А Бестужев-Рюмин был назначен товарищем городского головы и отвечал в муниципалитете за снабжение продовольствием бедных и попечение больных. На доме, который ему предоставили для жилья, была повешена доска с надписью: «Резиденция помощника мэра города». Члены муниципалитета старались всячески помогать оставшимся в оккупации москвичам. Так, современники отмечали, что «в это время низшие французские чины считали Бестужева городским начальником. Он умел пользоваться этим как нельзя лучше; брал у Французов хлеб и раздавал беднейшим из своих соотечественников, в особенности семейным и, таким образом, облегчал участь многих несчастных. Он заботился и о сохранении в целости Вотчинного Департамента. Так, бывши однажды в Кремле, он увидел, что Французы из окон архива выкидывали книги и дела в вязках; тотчас же отправился к Наполеону, как член Муниципального Совета был допущен к нему и донес ему об этом. Наполеон, по просьбе его, приказал к архиву приставить караул».
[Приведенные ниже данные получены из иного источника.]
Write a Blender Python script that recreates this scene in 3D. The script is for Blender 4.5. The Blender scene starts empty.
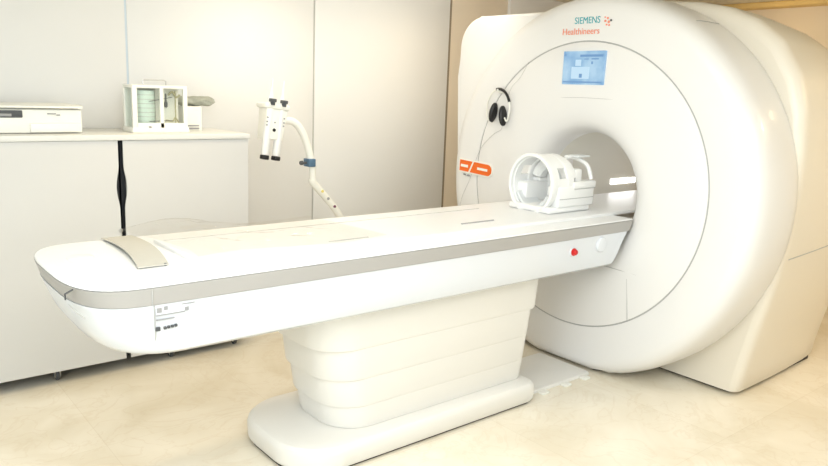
import bpy, bmesh, math, random
from math import pi, sin, cos, radians
from mathutils import Vector, Matrix, noise
random.seed(4)
SC = bpy.context.scene
COL = SC.collection

# ------------------------------------------------------------------ materials
def lin(c):
    return tuple((v/12.92 if v <= .04045 else ((v+.055)/1.055)**2.4) for v in c)
def mat(name, rgb, rough=.5, metal=0., coat=0., emit=None, estr=0., trans=0., var=0., vscale=6., bump=0., bscale=200.):
    m = bpy.data.materials.new(name); m.use_nodes = True
    nt = m.node_tree; b = nt.nodes['Principled BSDF']
    col = (*lin(rgb), 1)
    b.inputs['Base Color'].default_value = col
    b.inputs['Roughness'].default_value = rough
    b.inputs['Metallic'].default_value = metal
    b.inputs['Coat Weight'].default_value = coat
    b.inputs['Transmission Weight'].default_value = trans
    if emit:
        b.inputs['Emission Color'].default_value = (*lin(emit), 1)
        b.inputs['Emission Strength'].default_value = estr
    if var > 0:
        tc = nt.nodes.new('ShaderNodeTexCoord'); n = nt.nodes.new('ShaderNodeTexNoise')
        n.inputs['Scale'].default_value = vscale; n.inputs['Detail'].default_value = 4
        r = nt.nodes.new('ShaderNodeMix'); r.data_type = 'RGBA'
        nt.links.new(tc.outputs['Object'], n.inputs['Vector'])
        nt.links.new(n.outputs['Fac'], r.inputs['Factor'])
        r.inputs['A'].default_value = (*lin(tuple(max(0, v-var) for v in rgb)), 1)
        r.inputs['B'].default_value = (*lin(tuple(min(1, v+var) for v in rgb)), 1)
        nt.links.new(r.outputs['Result'], b.inputs['Base Color'])
    if bump > 0:
        tc = nt.nodes.new('ShaderNodeTexCoord'); n = nt.nodes.new('ShaderNodeTexNoise')
        n.inputs['Scale'].default_value = bscale
        bu = nt.nodes.new('ShaderNodeBump'); bu.inputs['Strength'].default_value = bump; bu.inputs['Distance'].default_value = .01
        nt.links.new(tc.outputs['Object'], n.inputs['Vector'])
        nt.links.new(n.outputs['Fac'], bu.inputs['Height'])
        nt.links.new(bu.outputs['Normal'], b.inputs['Normal'])
    return m

def floor_mat():
    m = bpy.data.materials.new('cream_marble_tiles'); m.use_nodes = True
    nt = m.node_tree; b = nt.nodes['Principled BSDF']; N = nt.nodes.new; L = nt.links.new
    b.inputs['Roughness'].default_value = .24
    b.inputs['Specular IOR Level'].default_value = .45
    tc = N('ShaderNodeTexCoord')
    mp = N('ShaderNodeMapping'); mp.inputs['Location'].default_value = (.13, .32, 0)
    L(tc.outputs['Object'], mp.inputs['Vector'])
    # large soft clouds
    n1 = N('ShaderNodeTexNoise'); n1.inputs['Scale'].default_value = 1.7; n1.inputs['Detail'].default_value = 7; n1.inputs['Distortion'].default_value = 1.1
    L(mp.outputs['Vector'], n1.inputs['Vector'])
    cr = N('ShaderNodeValToRGB')
    cr.color_ramp.elements[0].position = .34; cr.color_ramp.elements[0].color = (*lin((.90, .86, .775)), 1)
    cr.color_ramp.elements[1].position = .62; cr.color_ramp.elements[1].color = (*lin((.955, .925, .86)), 1)
    L(n1.outputs['Fac'], cr.inputs['Fac'])
    # veins
    n2 = N('ShaderNodeTexNoise'); n2.inputs['Scale'].default_value = 3.2; n2.inputs['Detail'].default_value = 9; n2.inputs['Distortion'].default_value = 2.2
    L(mp.outputs['Vector'], n2.inputs['Vector'])
    v = N('ShaderNodeValToRGB'); e = v.color_ramp.elements
    e[0].position = .47; e[0].color = (0, 0, 0, 1); e[1].position = .53; e[1].color = (0, 0, 0, 1)
    k = v.color_ramp.elements.new(.5); k.color = (1, 1, 1, 1)
    L(n2.outputs['Fac'], v.inputs['Fac'])
    mu = N('ShaderNodeMath'); mu.operation = 'MULTIPLY'; mu.inputs[1].default_value = .2
    L(v.outputs['Color'], mu.inputs[0])
    mx = N('ShaderNodeMix'); mx.data_type = 'RGBA'
    mx.inputs['B'].default_value = (*lin((.84, .76, .64)), 1)
    L(mu.outputs[0], mx.inputs['Factor']); L(cr.outputs['Color'], mx.inputs['A'])
    br = N('ShaderNodeTexBrick'); br.offset = 0; br.inputs['Scale'].default_value = 1
    br.inputs['Brick Width'].default_value = .8; br.inputs['Row Height'].default_value = .8
    br.inputs['Mortar Size'].default_value = .0015; br.inputs['Mortar Smooth'].default_value = .2
    br.inputs['Color1'].default_value = (1, 1, 1, 1); br.inputs['Color2'].default_value = (.95, .94, .92, 1)
    br.inputs['Mortar'].default_value = (.86, .83, .78, 1)
    L(mp.outputs['Vector'], br.inputs['Vector'])
    m2 = N('ShaderNodeMix'); m2.data_type = 'RGBA'; m2.blend_type = 'MULTIPLY'; m2.inputs['Factor'].default_value = .8
    L(mx.outputs['Result'], m2.inputs['A']); L(br.outputs['Color'], m2.inputs['B'])
    L(m2.outputs['Result'], b.inputs['Base Color'])
    return m

M = dict(
    floor=floor_mat(),
    wall=mat('cream_wall_panel', (.885, .885, .875), .5, var=.008, vscale=2),
    wall2=mat('beige_wall_paint', (.90, .85, .77), .6, var=.01, vscale=2),
    wallw=mat('white_wall_paint', (.93, .925, .91), .6, var=.006, vscale=2),
    ceil=mat('ceiling_paint', (.90, .87, .80), .7, var=.01, vscale=2),
    groove=mat('grey_brown_joint', (.55, .50, .42), .6),
    groove2=mat('light_grey_joint', (.72, .72, .69), .6),
    groove3=mat('blue_grey_joint', (.78, .83, .87), .5),
    cab=mat('grey_white_laminate', (.815, .812, .80), .45, var=.006, vscale=3),
    cabdark=mat('dark_gap_carcass', (.06, .07, .10), .5),
    top=mat('worktop_laminate', (.86, .86, .84), .4, var=.008, vscale=5),
    shell=mat('white_moulded_plastic', (.905, .90, .89), .32, coat=.12, var=.004, vscale=2),
    shell2=mat('white_side_cover', (.90, .87, .81), .35, coat=.1, var=.004, vscale=2),
    bore=mat('grey_beige_bore_liner', (.87, .855, .81), .6, var=.006, vscale=3),
    seam=mat('grey_seam', (.70, .70, .69), .6),
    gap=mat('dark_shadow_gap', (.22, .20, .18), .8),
    rail=mat('warm_grey_rail', (.66, .65, .635), .38, var=.008, vscale=9),
    couch=mat('white_couch_shell', (.855, .87, .89), .25, coat=.3, var=.003, vscale=3),
    ctop=mat('white_couch_top', (.92, .92, .915), .3, var=.004, vscale=5),
    ped=mat('ivory_pedestal_plastic', (.89, .88, .855), .4, var=.004, vscale=4),
    strap=mat('grey_beige_webbing', (.76, .745, .70), .7, var=.015, vscale=60, bump=.2, bscale=400),
    coil=mat('white_coil_plastic', (.93, .93, .92), .3, coat=.2, var=.004, vscale=9),
    coilg=mat('pale_grey_pad', (.86, .87, .87), .6, var=.01, vscale=20),
    black=mat('black_rubber', (.07, .07, .08), .45, var=.01, vscale=30),
    dgrey=mat('dark_grey_plastic', (.30, .31, .32), .5, var=.02, vscale=30),
    grey=mat('mid_grey_plastic', (.60, .60, .60), .5, var=.01, vscale=30),
    chrome=mat('brushed_steel', (.75, .75, .75), .3, metal=1., var=.02, vscale=40),
    blue=mat('slate_blue_clamp', (.30, .42, .52), .45, var=.03, vscale=40),
    red=mat('red_button', (.78, .12, .12), .35, var=.02, vscale=40),
    teal=mat('teal_print', (.18, .64, .68), .5),
    orange=mat('orange_print', (.94, .58, .46), .5),
    sign=mat('orange_label', (.93, .42, .10), .45, var=.02, vscale=30),
    yellow=mat('yellow_button', (.88, .82, .45), .5),
    lilac=mat('plum_button', (.45, .25, .35), .5),
    white=mat('white_enamel', (.94, .935, .90), .35, coat=.2, var=.005, vscale=8),
    chart=mat('pale_green_chart', (.83, .89, .86), .6, var=.03, vscale=40),
    brass=mat('brass_mechanism', (.72, .69, .55), .4, metal=.3, var=.03, vscale=60),
    paper=mat('crumpled_grey_green_sheet', (.62, .63, .58), .7, var=.10, vscale=30, bump=.5, bscale=60),
    lamp=mat('bore_lamp', (1, 1, 1), .5, emit=(1, 1, 1), estr=4.),
    lamp2=mat('ceiling_lamp_diffuser', (1, 1, 1), .5, emit=(1, .98, .95), estr=6.),
    cove_tint=mat('painted_cove_light', (.90, .78, .52), .6, var=.02, vscale=3),
)
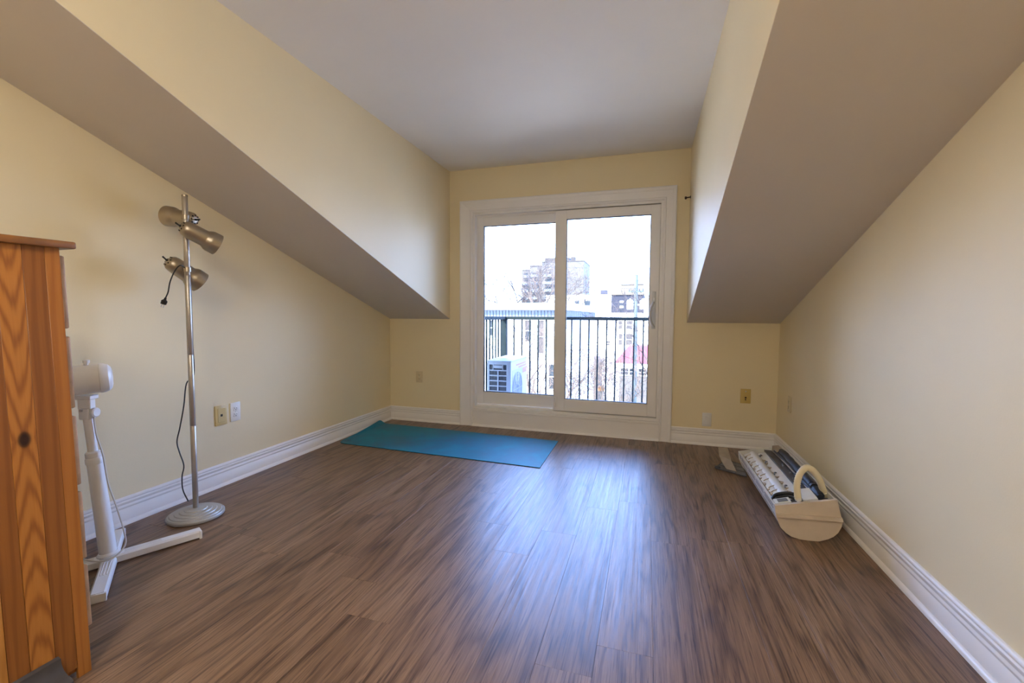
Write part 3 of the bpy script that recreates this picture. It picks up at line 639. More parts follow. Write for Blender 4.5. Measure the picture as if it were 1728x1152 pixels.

Еще одним членом муниципалитета стал профессор Московского университета надворный советник Христиан Штельцер, который не выехал вместе со своими коллегами в Нижний Новгород (как не любил Ростопчин университет, надо отдать ему должное – в условиях дефицита подвод для раненых – он дал лошадей и телеги для вывоза университетских преподавателей и имущества). Штельцер, сославшись на нехватку денег и пообещав университетскому начальству выехать при первой же возможности, никуда не поехал и остался ждать французов.[176]
И, надо сказать, дождался. Буквально через несколько часов после занятия Москвы, на Моховую улицу к университету подъехал генерал-интендант наполеоновской армии Дарю: «Была прекрасная ночь; луна освещала эти великолепные здания, огромные дворцы, пустынные улицы, это была тишина могильных склепов. Мы долго искали кого-нибудь, кого можно было бы расспросить, наконец, мы встретили профессора из академии и несколько французов, живших в Москве, которые спрятались в суматохе городской эвакуации. Люди, которых мы встретили, рассказали нам все, что произошло в течение нескольких дней и не могли заставить нас понять, как могло внезапно исчезнуть население города в триста тысяч душ», – вспоминал другой генерал, Дюма.
Дарю высказал Штельцеру свое благорасположение, сказав, что он давно хотел с познакомиться с таким известным ученым. Спросив, много ли учится в университете французов, Дарю пообещал избавить университет от постоя и даже снабдить его французским караулом во избежание разграбления, что и было выполнено уже на следующий день 3 сентября.